> [DATA SECTION]:
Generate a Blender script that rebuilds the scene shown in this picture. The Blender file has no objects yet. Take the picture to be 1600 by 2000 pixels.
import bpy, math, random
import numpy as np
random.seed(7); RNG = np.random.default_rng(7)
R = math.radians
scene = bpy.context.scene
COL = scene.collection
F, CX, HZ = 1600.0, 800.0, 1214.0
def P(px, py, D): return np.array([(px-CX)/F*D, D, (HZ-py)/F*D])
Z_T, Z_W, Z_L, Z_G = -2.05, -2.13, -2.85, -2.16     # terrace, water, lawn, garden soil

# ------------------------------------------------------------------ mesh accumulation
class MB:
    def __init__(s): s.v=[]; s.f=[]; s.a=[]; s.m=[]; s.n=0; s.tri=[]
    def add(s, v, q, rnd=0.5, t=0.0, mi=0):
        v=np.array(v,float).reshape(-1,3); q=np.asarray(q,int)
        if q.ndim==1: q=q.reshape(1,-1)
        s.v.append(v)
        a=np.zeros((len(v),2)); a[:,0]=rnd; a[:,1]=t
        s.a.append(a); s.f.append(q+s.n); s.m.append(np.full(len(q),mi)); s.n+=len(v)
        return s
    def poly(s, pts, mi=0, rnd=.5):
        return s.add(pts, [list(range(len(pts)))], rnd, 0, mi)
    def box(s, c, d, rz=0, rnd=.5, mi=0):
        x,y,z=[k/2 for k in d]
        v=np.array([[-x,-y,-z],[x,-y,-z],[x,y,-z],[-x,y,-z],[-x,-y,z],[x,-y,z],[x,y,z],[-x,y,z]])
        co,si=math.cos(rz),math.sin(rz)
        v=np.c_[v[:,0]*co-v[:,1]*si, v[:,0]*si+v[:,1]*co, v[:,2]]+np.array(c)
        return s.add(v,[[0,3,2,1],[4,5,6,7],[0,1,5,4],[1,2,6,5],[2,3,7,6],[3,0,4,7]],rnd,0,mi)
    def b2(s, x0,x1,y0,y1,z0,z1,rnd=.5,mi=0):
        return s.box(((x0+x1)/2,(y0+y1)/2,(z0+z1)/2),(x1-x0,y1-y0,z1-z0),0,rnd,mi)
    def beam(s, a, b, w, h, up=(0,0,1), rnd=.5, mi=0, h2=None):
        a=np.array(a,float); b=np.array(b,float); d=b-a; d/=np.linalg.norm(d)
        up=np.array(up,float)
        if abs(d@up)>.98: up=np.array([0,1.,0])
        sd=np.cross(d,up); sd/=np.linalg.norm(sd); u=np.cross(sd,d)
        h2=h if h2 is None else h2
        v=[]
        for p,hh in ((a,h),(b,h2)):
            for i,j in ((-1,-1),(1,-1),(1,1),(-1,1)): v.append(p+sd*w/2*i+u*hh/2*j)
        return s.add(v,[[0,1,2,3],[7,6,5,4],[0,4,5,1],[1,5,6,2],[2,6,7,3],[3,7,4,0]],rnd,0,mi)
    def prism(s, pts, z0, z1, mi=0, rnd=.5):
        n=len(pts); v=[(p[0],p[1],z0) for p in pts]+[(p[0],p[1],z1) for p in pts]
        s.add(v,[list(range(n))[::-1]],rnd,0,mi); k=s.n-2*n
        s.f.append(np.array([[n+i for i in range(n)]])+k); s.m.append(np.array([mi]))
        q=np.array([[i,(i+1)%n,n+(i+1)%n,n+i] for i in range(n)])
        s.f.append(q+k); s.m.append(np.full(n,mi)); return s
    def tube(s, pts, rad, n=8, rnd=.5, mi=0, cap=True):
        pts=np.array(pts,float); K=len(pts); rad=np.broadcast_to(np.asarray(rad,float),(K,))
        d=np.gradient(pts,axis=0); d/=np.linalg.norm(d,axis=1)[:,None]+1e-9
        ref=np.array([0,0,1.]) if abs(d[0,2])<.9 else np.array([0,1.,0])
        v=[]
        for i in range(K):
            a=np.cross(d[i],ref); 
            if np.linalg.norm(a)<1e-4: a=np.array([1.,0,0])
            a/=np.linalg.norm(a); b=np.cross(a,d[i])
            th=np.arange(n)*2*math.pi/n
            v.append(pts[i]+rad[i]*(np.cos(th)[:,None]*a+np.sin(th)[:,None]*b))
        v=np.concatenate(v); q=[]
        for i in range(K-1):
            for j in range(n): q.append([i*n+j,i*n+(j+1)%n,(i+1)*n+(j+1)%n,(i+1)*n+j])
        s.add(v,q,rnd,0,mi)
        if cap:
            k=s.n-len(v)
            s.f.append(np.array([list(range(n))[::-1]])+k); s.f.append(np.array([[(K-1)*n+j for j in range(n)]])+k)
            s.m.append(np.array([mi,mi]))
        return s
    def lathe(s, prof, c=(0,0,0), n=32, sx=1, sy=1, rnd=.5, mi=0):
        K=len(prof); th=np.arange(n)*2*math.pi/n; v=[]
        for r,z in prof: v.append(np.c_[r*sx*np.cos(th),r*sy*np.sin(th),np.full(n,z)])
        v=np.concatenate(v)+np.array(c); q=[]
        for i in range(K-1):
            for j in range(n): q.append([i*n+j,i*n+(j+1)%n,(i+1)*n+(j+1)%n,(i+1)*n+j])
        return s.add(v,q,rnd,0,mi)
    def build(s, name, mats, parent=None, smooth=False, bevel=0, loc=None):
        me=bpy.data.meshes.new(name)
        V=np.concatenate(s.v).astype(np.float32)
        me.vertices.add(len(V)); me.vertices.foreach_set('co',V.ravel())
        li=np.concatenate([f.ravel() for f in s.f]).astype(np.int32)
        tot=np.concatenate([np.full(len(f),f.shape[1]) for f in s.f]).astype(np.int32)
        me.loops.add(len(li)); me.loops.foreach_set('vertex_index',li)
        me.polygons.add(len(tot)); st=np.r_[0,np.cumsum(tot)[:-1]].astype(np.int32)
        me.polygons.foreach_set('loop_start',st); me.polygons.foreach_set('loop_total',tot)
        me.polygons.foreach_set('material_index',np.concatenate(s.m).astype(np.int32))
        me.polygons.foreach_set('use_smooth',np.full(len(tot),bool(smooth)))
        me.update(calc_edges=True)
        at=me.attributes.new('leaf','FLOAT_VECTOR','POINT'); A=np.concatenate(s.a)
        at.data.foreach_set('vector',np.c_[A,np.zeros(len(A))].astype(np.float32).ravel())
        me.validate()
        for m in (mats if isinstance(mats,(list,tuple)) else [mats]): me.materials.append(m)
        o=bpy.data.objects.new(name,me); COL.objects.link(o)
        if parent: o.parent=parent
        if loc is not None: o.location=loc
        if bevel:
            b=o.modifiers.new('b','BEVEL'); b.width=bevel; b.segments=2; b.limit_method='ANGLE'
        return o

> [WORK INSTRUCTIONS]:
Quote exactly the first line of the data and every line after it through the one holding "Z_T, Z_W, Z_L, Z_G".

> [ANSWER TO THE EXERCISE]:
Generate a Blender script that rebuilds the scene shown in this picture. The Blender file has no objects yet. Take the picture to be 1600 by 2000 pixels.
import bpy, math, random
import numpy as np
random.seed(7); RNG = np.random.default_rng(7)
R = math.radians
scene = bpy.context.scene
COL = scene.collection
F, CX, HZ = 1600.0, 800.0, 1214.0
def P(px, py, D): return np.array([(px-CX)/F*D, D, (HZ-py)/F*D])
Z_T, Z_W, Z_L, Z_G = -2.05, -2.13, -2.85, -2.16     # terrace, water, lawn, garden soil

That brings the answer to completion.